>>
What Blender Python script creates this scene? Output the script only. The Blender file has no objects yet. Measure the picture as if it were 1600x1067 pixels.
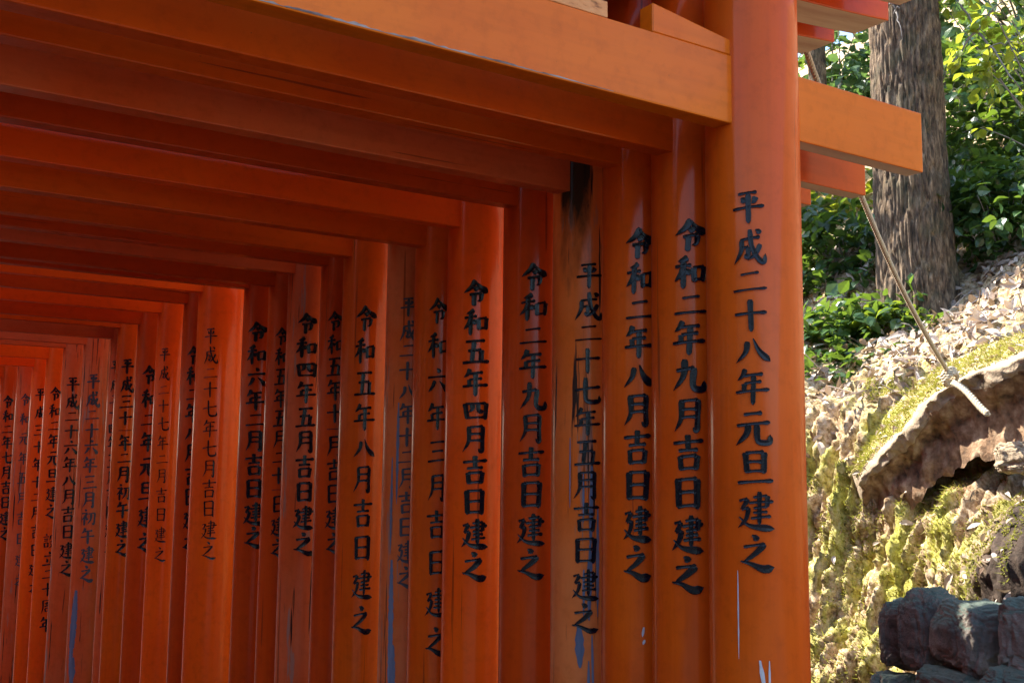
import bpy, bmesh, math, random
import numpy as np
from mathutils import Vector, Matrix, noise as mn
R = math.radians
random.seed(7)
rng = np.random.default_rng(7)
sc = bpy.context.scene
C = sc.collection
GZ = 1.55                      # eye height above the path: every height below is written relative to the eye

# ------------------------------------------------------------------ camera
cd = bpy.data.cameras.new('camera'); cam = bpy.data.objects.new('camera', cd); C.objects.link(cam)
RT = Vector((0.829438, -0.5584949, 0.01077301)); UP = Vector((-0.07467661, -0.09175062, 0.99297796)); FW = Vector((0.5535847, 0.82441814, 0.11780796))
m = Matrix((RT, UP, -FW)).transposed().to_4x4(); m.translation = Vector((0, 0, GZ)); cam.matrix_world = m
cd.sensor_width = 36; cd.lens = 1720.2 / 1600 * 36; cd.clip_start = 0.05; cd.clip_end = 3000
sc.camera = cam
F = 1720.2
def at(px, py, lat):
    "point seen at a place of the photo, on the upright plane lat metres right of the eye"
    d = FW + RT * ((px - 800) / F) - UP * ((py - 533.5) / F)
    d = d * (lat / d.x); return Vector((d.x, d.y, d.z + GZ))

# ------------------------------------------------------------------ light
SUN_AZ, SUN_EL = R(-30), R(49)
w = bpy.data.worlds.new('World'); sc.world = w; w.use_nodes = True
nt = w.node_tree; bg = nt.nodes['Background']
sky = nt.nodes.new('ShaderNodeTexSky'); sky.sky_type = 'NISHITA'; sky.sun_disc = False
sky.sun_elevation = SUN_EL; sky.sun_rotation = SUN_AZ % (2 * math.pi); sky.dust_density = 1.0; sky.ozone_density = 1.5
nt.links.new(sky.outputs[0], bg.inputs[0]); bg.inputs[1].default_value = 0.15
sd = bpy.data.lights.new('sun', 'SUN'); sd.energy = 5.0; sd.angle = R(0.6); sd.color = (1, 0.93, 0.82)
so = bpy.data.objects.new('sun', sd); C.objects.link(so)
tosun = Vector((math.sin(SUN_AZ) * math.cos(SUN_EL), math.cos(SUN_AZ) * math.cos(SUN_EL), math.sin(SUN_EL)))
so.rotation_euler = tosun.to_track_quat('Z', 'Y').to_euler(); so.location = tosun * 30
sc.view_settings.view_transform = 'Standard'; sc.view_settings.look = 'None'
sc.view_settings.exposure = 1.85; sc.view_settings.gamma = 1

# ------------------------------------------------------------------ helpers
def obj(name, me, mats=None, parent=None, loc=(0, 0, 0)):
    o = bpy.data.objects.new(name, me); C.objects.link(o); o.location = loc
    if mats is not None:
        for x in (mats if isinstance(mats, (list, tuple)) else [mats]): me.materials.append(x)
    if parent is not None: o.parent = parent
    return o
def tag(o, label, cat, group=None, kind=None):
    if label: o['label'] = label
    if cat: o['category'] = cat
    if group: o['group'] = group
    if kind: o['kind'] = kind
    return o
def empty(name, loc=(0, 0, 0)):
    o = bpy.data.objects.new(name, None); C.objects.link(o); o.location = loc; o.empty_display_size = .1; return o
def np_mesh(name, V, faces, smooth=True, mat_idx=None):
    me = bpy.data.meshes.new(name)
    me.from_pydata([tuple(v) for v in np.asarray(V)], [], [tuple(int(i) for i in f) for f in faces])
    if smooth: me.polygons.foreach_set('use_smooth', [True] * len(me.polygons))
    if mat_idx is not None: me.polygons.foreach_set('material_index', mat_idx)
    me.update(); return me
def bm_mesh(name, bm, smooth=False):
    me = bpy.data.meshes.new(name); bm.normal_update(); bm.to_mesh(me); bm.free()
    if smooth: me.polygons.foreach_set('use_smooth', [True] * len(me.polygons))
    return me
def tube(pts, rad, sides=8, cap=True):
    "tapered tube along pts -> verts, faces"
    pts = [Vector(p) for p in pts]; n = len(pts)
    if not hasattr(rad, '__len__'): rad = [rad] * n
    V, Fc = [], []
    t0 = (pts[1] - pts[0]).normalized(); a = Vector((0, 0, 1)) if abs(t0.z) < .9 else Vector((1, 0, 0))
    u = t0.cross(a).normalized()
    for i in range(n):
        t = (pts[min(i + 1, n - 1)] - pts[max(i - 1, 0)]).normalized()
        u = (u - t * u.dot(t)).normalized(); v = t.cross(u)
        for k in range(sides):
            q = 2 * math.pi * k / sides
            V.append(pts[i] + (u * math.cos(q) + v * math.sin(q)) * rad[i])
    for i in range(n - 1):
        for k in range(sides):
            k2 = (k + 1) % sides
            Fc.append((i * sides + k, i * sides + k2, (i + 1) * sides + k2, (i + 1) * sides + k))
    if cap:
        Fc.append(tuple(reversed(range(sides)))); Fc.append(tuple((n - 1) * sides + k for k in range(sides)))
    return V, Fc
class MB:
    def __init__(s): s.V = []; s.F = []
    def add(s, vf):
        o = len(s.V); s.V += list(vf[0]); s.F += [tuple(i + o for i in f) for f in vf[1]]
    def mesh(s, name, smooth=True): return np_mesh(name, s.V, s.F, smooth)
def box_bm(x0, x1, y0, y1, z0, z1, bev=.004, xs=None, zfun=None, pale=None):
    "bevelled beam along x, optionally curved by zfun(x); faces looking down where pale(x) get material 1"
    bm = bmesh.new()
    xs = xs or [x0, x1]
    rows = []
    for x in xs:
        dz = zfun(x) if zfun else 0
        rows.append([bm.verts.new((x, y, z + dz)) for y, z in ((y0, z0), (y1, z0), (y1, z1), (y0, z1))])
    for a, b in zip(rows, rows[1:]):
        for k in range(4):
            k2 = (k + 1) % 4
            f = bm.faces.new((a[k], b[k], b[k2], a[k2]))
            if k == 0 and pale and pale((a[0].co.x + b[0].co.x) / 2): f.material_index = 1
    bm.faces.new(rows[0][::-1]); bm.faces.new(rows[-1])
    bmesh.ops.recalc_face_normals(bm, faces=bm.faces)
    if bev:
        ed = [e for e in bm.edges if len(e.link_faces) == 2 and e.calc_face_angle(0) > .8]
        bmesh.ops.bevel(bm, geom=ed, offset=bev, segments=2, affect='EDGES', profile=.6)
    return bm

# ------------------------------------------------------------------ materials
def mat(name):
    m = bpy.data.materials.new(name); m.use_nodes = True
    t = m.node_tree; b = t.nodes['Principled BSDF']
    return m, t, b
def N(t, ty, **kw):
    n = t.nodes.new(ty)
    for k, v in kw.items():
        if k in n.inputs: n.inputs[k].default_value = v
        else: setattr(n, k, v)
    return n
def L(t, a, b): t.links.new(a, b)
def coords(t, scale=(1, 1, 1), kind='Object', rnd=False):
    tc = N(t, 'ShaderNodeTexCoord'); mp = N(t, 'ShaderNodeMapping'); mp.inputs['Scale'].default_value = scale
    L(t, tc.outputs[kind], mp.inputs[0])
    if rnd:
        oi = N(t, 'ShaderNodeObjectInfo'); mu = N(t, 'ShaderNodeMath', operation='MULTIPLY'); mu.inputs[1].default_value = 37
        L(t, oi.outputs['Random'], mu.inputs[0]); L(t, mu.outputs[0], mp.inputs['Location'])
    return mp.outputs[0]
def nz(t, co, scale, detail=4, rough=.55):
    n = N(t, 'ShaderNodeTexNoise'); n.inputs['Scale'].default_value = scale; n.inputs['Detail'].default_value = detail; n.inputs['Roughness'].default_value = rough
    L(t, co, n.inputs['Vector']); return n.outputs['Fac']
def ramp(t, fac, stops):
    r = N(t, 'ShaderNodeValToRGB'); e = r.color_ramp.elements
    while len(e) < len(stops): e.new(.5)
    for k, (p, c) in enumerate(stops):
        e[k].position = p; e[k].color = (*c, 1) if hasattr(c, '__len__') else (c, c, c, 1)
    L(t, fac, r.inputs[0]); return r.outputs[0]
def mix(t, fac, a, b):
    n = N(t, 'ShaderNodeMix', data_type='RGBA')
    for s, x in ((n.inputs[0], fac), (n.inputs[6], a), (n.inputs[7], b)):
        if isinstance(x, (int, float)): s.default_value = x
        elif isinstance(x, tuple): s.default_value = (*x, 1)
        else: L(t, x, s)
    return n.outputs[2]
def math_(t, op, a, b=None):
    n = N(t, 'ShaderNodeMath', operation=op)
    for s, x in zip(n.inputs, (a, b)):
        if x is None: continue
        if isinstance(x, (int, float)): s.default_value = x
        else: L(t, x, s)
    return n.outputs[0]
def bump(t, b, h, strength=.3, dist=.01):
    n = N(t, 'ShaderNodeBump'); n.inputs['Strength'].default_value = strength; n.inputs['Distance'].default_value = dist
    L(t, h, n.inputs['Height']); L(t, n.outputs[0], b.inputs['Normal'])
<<
### Objective
For the data above, state only how many lines include the word "scene".

### Problem solution
2